Thermodynamic Studies and Hydride Transfer Reactions from a Rhodium Complex to BX3 Compounds

This study examines the use of transition-metal hydride complexes that can be generated by the heterolytic cleavage of H2 gas to form B−H bonds. Specifically, these studies are focused on providing a reliable and quantitative method for determining when hydride transfer from transition-metal hydrides to three-coordinate BX3 (X = OR, SPh, F, H; R = Ph, p-C6H4OMe, C6F5, t Bu, Si(Me)3) compounds will be favorable. This involves both experimental and theoretical determinations of hydride transfer abilities. Thermodynamic hydride donor abilities (ΔG°H− ) were determined for HRh(dmpe)2 and HRh(depe)2, where dmpe = 1,2-bis(dimethylphosphinoethane) and depe = 1,2-bis(diethylphosphinoethane), on a previously established scale in acetonitrile. This hydride donor ability was used to determine the hydride donor ability of [HBEt3]− on this scale. Isodesmic reactions between [HBEt3]− and selected BX3 compounds to form BEt3 and [HBX3]− were examined computationally to determine their relative hydride affinities.
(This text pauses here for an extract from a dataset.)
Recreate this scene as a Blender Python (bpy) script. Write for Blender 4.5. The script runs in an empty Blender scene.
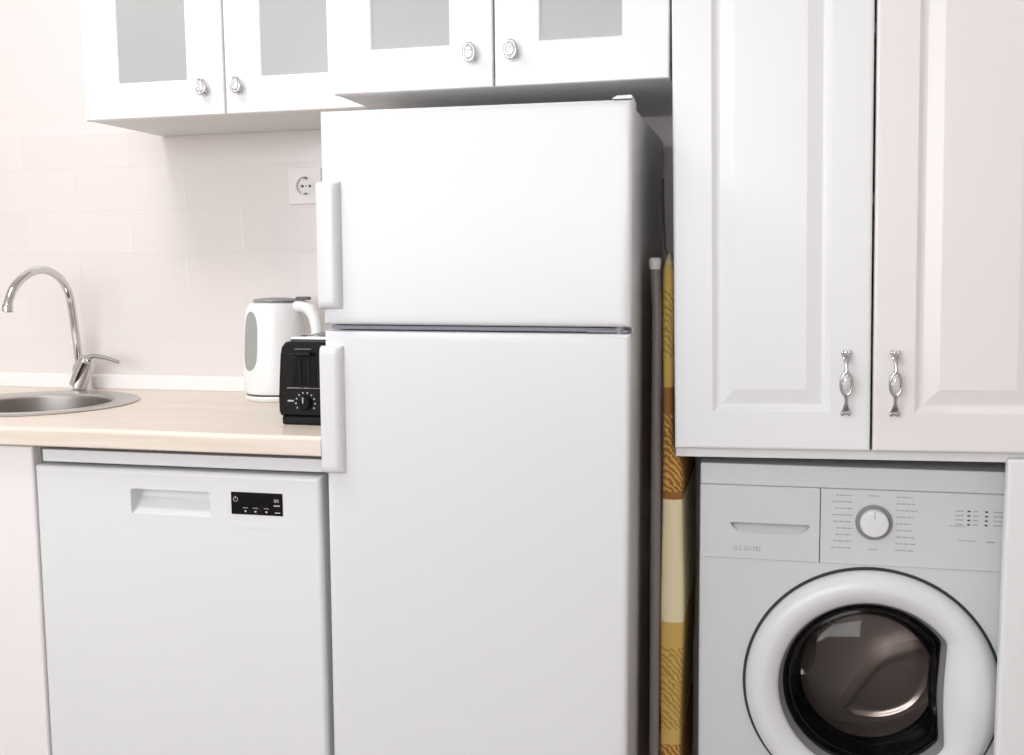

The use of these scales of hydride donor abilities and hydride affinities for transition-metal hydrides and BX3 compounds is illustrated with a few selected reactions relevant to the regeneration of ammonia borane. Our findings indicate that it is possible to form B−H bonds from B−X bonds, and the extent to which BX3 compounds are reduced by transition-metal hydride complexes forming species containing multiple B−H bonds depends on the heterolytic B−X bond energy. An example is the reduction of B(SPh)3 using HRh(dmpe)2 in the presence of triethylamine to form Et3N−BH3 in high yields.